**SHORT EXERCISE**
Without the pictures, set down every line of the data exactly.

**DATA TO PROCESS**
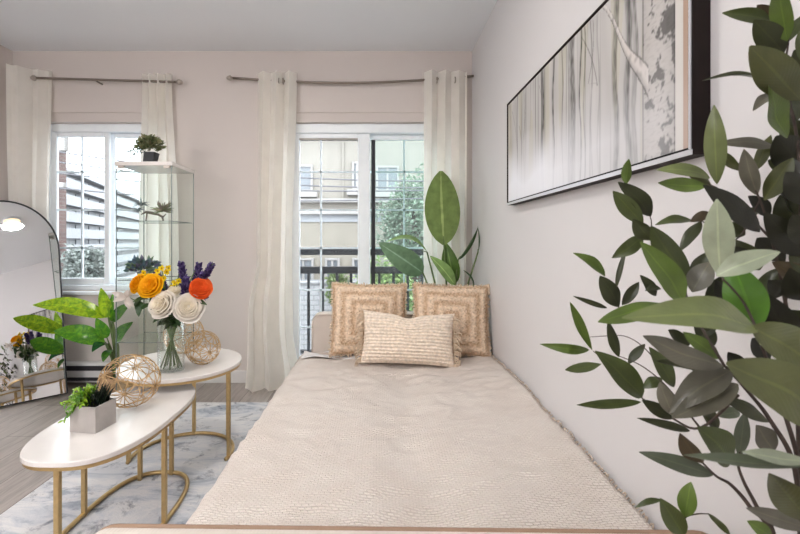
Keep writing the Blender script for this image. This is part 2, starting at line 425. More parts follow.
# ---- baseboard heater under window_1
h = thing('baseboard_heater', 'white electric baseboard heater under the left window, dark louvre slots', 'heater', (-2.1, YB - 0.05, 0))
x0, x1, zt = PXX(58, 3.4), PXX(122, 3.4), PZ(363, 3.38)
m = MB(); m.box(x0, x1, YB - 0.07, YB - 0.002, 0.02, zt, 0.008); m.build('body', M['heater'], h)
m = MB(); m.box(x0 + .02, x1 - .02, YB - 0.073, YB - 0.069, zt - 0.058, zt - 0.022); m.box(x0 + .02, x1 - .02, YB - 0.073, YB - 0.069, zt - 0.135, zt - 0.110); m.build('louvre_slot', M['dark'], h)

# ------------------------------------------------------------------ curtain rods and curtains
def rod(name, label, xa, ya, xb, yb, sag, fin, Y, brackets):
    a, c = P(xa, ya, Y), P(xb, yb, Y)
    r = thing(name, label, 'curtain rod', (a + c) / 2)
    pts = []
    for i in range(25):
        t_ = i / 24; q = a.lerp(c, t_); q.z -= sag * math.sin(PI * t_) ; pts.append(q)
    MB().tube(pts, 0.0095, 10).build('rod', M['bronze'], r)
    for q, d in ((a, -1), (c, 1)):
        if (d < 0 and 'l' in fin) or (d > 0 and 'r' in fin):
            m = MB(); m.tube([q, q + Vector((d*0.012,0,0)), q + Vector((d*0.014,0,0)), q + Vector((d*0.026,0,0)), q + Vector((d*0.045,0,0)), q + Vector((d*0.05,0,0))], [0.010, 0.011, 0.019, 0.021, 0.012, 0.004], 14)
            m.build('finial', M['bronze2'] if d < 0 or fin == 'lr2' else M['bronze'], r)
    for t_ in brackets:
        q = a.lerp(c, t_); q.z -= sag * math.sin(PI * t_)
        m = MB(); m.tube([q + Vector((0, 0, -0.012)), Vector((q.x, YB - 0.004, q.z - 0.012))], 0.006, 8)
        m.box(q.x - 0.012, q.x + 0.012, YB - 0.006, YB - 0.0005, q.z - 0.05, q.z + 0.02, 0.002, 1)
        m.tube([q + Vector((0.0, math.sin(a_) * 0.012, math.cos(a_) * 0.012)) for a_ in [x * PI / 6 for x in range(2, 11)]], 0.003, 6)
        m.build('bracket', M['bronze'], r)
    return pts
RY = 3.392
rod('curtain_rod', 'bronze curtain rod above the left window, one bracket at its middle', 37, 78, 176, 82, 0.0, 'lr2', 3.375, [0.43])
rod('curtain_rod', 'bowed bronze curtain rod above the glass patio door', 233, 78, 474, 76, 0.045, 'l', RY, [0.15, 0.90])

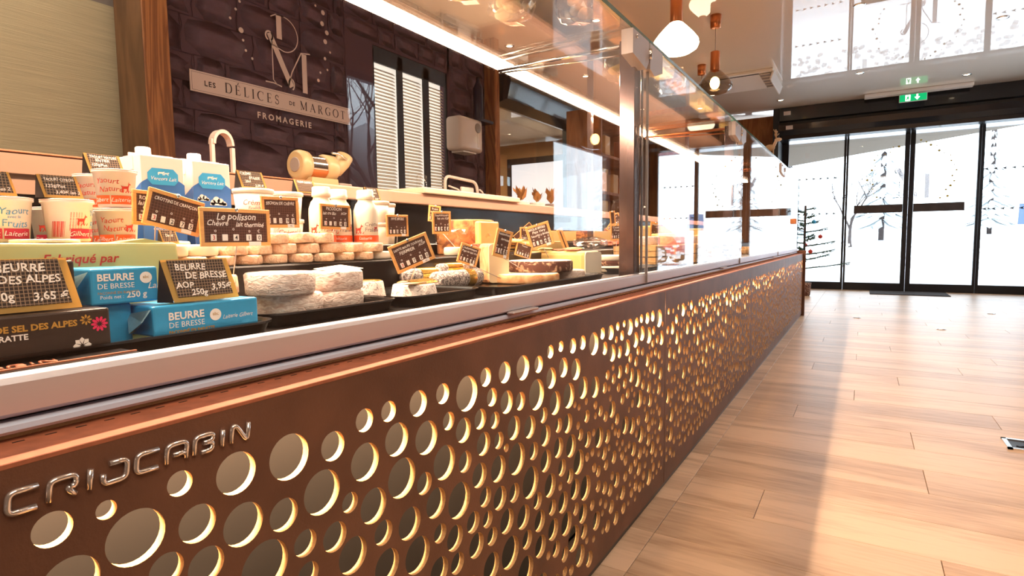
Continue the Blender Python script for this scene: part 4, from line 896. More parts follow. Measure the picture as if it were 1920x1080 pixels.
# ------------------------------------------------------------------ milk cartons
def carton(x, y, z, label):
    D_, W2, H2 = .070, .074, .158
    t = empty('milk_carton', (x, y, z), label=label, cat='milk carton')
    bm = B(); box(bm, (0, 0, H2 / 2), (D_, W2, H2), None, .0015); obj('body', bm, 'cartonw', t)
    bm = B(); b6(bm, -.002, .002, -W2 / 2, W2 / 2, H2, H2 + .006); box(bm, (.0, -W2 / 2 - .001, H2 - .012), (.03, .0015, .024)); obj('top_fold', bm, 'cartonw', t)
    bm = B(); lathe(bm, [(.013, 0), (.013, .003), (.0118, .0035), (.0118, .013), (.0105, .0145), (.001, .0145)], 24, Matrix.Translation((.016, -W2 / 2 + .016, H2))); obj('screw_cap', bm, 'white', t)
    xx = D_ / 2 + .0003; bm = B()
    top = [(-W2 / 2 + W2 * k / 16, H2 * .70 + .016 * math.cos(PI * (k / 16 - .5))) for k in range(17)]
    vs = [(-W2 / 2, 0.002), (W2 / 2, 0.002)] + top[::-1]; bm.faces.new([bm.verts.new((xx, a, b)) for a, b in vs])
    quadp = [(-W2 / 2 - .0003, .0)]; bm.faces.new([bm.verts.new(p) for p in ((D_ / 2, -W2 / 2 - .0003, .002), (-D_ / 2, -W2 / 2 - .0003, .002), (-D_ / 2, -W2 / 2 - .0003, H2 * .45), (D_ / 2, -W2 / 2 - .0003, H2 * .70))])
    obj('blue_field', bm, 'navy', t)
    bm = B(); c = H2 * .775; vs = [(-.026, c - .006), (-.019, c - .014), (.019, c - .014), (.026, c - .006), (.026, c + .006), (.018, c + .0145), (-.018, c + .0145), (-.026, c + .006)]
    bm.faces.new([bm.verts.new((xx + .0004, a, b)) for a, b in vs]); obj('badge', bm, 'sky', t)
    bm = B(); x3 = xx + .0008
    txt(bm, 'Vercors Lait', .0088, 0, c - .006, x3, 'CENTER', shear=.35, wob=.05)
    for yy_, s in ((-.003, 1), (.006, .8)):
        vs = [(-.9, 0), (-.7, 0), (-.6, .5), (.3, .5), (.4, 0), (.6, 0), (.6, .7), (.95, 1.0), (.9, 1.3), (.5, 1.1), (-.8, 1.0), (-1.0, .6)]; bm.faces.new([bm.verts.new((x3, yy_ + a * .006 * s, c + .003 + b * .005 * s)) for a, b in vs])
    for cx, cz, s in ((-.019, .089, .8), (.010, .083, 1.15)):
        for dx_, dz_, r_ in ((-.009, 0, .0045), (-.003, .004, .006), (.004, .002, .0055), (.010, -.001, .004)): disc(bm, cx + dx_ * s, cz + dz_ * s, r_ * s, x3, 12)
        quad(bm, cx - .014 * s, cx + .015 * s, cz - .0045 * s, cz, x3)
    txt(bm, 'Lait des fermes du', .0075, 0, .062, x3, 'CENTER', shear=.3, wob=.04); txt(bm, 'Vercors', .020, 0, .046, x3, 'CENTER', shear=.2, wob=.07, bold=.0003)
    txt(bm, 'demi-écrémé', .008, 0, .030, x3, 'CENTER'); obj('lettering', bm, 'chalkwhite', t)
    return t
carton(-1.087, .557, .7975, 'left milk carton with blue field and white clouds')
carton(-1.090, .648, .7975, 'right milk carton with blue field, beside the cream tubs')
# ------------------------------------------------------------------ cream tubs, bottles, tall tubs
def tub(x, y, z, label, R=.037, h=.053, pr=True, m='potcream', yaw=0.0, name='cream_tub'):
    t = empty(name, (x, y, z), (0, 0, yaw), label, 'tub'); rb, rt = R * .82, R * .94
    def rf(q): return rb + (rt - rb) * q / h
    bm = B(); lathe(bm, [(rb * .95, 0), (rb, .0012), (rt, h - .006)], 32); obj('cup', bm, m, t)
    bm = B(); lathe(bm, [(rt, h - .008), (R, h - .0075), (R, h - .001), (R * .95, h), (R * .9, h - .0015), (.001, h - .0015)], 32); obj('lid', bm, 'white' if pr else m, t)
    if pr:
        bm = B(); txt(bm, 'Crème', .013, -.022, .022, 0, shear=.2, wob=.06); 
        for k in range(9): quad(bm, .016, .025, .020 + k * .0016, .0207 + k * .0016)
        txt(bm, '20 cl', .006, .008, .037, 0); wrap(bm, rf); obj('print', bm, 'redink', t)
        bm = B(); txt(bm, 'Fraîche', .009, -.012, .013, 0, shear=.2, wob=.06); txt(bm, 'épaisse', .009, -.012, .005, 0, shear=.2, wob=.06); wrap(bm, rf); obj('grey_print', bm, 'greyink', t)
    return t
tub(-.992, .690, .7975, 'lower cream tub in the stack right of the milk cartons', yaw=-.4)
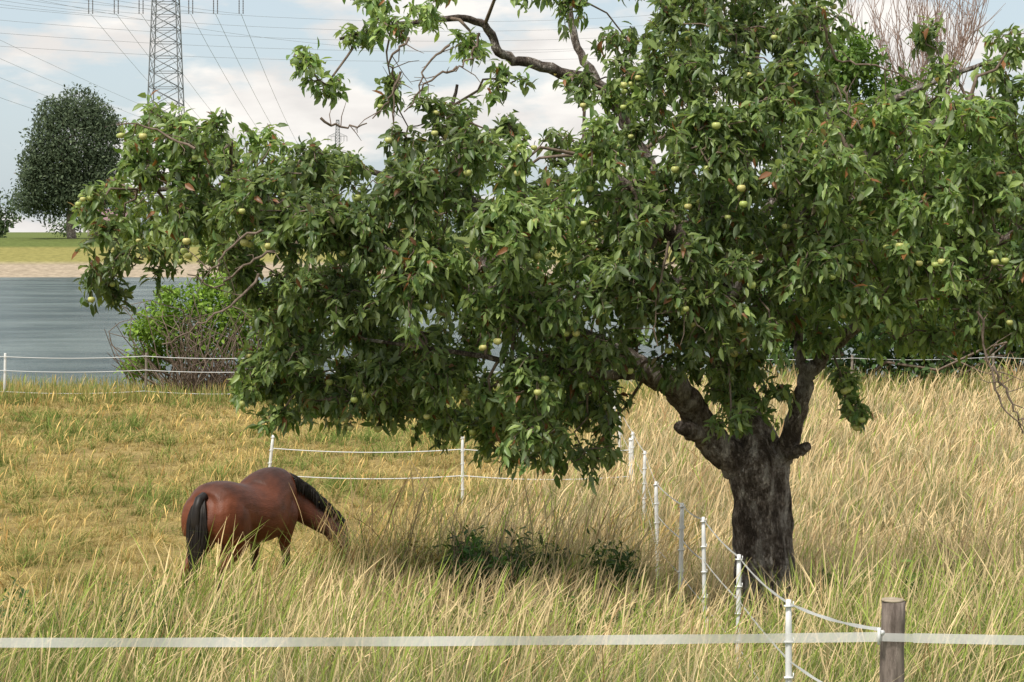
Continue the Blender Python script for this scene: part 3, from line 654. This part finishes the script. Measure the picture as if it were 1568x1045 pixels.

**WRITTEN ANSWER**
Keep writing the Blender script for this image. This is part 2, starting at line 425. More parts follow.
# ---- baseboard heater under window_1
h = thing('baseboard_heater', 'white electric baseboard heater under the left window, dark louvre slots', 'heater', (-2.1, YB - 0.05, 0))
x0, x1, zt = PXX(58, 3.4), PXX(122, 3.4), PZ(363, 3.38)
m = MB(); m.box(x0, x1, YB - 0.07, YB - 0.002, 0.02, zt, 0.008); m.build('body', M['heater'], h)
m = MB(); m.box(x0 + .02, x1 - .02, YB - 0.073, YB - 0.069, zt - 0.058, zt - 0.022); m.box(x0 + .02, x1 - .02, YB - 0.073, YB - 0.069, zt - 0.135, zt - 0.110); m.build('louvre_slot', M['dark'], h)

# ------------------------------------------------------------------ curtain rods and curtains
def rod(name, label, xa, ya, xb, yb, sag, fin, Y, brackets):
    a, c = P(xa, ya, Y), P(xb, yb, Y)
    r = thing(name, label, 'curtain rod', (a + c) / 2)
    pts = []
    for i in range(25):
        t_ = i / 24; q = a.lerp(c, t_); q.z -= sag * math.sin(PI * t_) ; pts.append(q)
    MB().tube(pts, 0.0095, 10).build('rod', M['bronze'], r)
    for q, d in ((a, -1), (c, 1)):
        if (d < 0 and 'l' in fin) or (d > 0 and 'r' in fin):
            m = MB(); m.tube([q, q + Vector((d*0.012,0,0)), q + Vector((d*0.014,0,0)), q + Vector((d*0.026,0,0)), q + Vector((d*0.045,0,0)), q + Vector((d*0.05,0,0))], [0.010, 0.011, 0.019, 0.021, 0.012, 0.004], 14)
            m.build('finial', M['bronze2'] if d < 0 or fin == 'lr2' else M['bronze'], r)
    for t_ in brackets:
        q = a.lerp(c, t_); q.z -= sag * math.sin(PI * t_)
        m = MB(); m.tube([q + Vector((0, 0, -0.012)), Vector((q.x, YB - 0.004, q.z - 0.012))], 0.006, 8)
        m.box(q.x - 0.012, q.x + 0.012, YB - 0.006, YB - 0.0005, q.z - 0.05, q.z + 0.02, 0.002, 1)
        m.tube([q + Vector((0.0, math.sin(a_) * 0.012, math.cos(a_) * 0.012)) for a_ in [x * PI / 6 for x in range(2, 11)]], 0.003, 6)
        m.build('bracket', M['bronze'], r)
    return pts
RY = 3.392
rod('curtain_rod', 'bronze curtain rod above the left window, one bracket at its middle', 37, 78, 176, 82, 0.0, 'lr2', 3.375, [0.43])
rod('curtain_rod', 'bowed bronze curtain rod above the glass patio door', 233, 78, 474, 76, 0.045, 'l', RY, [0.15, 0.90])

Continue the Blender Python script for this scene: part 4, from line 896. More parts follow. Measure the picture as if it were 1920x1080 pixels.
# ------------------------------------------------------------------ milk cartons
def carton(x, y, z, label):
    D_, W2, H2 = .070, .074, .158
    t = empty('milk_carton', (x, y, z), label=label, cat='milk carton')
    bm = B(); box(bm, (0, 0, H2 / 2), (D_, W2, H2), None, .0015); obj('body', bm, 'cartonw', t)
    bm = B(); b6(bm, -.002, .002, -W2 / 2, W2 / 2, H2, H2 + .006); box(bm, (.0, -W2 / 2 - .001, H2 - .012), (.03, .0015, .024)); obj('top_fold', bm, 'cartonw', t)
    bm = B(); lathe(bm, [(.013, 0), (.013, .003), (.0118, .0035), (.0118, .013), (.0105, .0145), (.001, .0145)], 24, Matrix.Translation((.016, -W2 / 2 + .016, H2))); obj('screw_cap', bm, 'white', t)
    xx = D_ / 2 + .0003; bm = B()
    top = [(-W2 / 2 + W2 * k / 16, H2 * .70 + .016 * math.cos(PI * (k / 16 - .5))) for k in range(17)]
    vs = [(-W2 / 2, 0.002), (W2 / 2, 0.002)] + top[::-1]; bm.faces.new([bm.verts.new((xx, a, b)) for a, b in vs])
    quadp = [(-W2 / 2 - .0003, .0)]; bm.faces.new([bm.verts.new(p) for p in ((D_ / 2, -W2 / 2 - .0003, .002), (-D_ / 2, -W2 / 2 - .0003, .002), (-D_ / 2, -W2 / 2 - .0003, H2 * .45), (D_ / 2, -W2 / 2 - .0003, H2 * .70))])
    obj('blue_field', bm, 'navy', t)
    bm = B(); c = H2 * .775; vs = [(-.026, c - .006), (-.019, c - .014), (.019, c - .014), (.026, c - .006), (.026, c + .006), (.018, c + .0145), (-.018, c + .0145), (-.026, c + .006)]
    bm.faces.new([bm.verts.new((xx + .0004, a, b)) for a, b in vs]); obj('badge', bm, 'sky', t)
    bm = B(); x3 = xx + .0008
    txt(bm, 'Vercors Lait', .0088, 0, c - .006, x3, 'CENTER', shear=.35, wob=.05)
    for yy_, s in ((-.003, 1), (.006, .8)):
        vs = [(-.9, 0), (-.7, 0), (-.6, .5), (.3, .5), (.4, 0), (.6, 0), (.6, .7), (.95, 1.0), (.9, 1.3), (.5, 1.1), (-.8, 1.0), (-1.0, .6)]; bm.faces.new([bm.verts.new((x3, yy_ + a * .006 * s, c + .003 + b * .005 * s)) for a, b in vs])
    for cx, cz, s in ((-.019, .089, .8), (.010, .083, 1.15)):
        for dx_, dz_, r_ in ((-.009, 0, .0045), (-.003, .004, .006), (.004, .002, .0055), (.010, -.001, .004)): disc(bm, cx + dx_ * s, cz + dz_ * s, r_ * s, x3, 12)
        quad(bm, cx - .014 * s, cx + .015 * s, cz - .0045 * s, cz, x3)
    txt(bm, 'Lait des fermes du', .0075, 0, .062, x3, 'CENTER', shear=.3, wob=.04); txt(bm, 'Vercors', .020, 0, .046, x3, 'CENTER', shear=.2, wob=.07, bold=.0003)
    txt(bm, 'demi-écrémé', .008, 0, .030, x3, 'CENTER'); obj('lettering', bm, 'chalkwhite', t)
    return t
carton(-1.087, .557, .7975, 'left milk carton with blue field and white clouds')
carton(-1.090, .648, .7975, 'right milk carton with blue field, beside the cream tubs')
# ------------------------------------------------------------------ cream tubs, bottles, tall tubs
def tub(x, y, z, label, R=.037, h=.053, pr=True, m='potcream', yaw=0.0, name='cream_tub'):
    t = empty(name, (x, y, z), (0, 0, yaw), label, 'tub'); rb, rt = R * .82, R * .94
    def rf(q): return rb + (rt - rb) * q / h
    bm = B(); lathe(bm, [(rb * .95, 0), (rb, .0012), (rt, h - .006)], 32); obj('cup', bm, m, t)
    bm = B(); lathe(bm, [(rt, h - .008), (R, h - .0075), (R, h - .001), (R * .95, h), (R * .9, h - .0015), (.001, h - .0015)], 32); obj('lid', bm, 'white' if pr else m, t)
    if pr:
        bm = B(); txt(bm, 'Crème', .013, -.022, .022, 0, shear=.2, wob=.06); 
        for k in range(9): quad(bm, .016, .025, .020 + k * .0016, .0207 + k * .0016)
        txt(bm, '20 cl', .006, .008, .037, 0); wrap(bm, rf); obj('print', bm, 'redink', t)
        bm = B(); txt(bm, 'Fraîche', .009, -.012, .013, 0, shear=.2, wob=.06); txt(bm, 'épaisse', .009, -.012, .005, 0, shear=.2, wob=.06); wrap(bm, rf); obj('grey_print', bm, 'greyink', t)
    return t
tub(-.992, .690, .7975, 'lower cream tub in the stack right of the milk cartons', yaw=-.4)
Continue the Blender Python script for this scene: part 3, from line 654. This part finishes the script. Measure the picture as if it were 1568x1045 pixels.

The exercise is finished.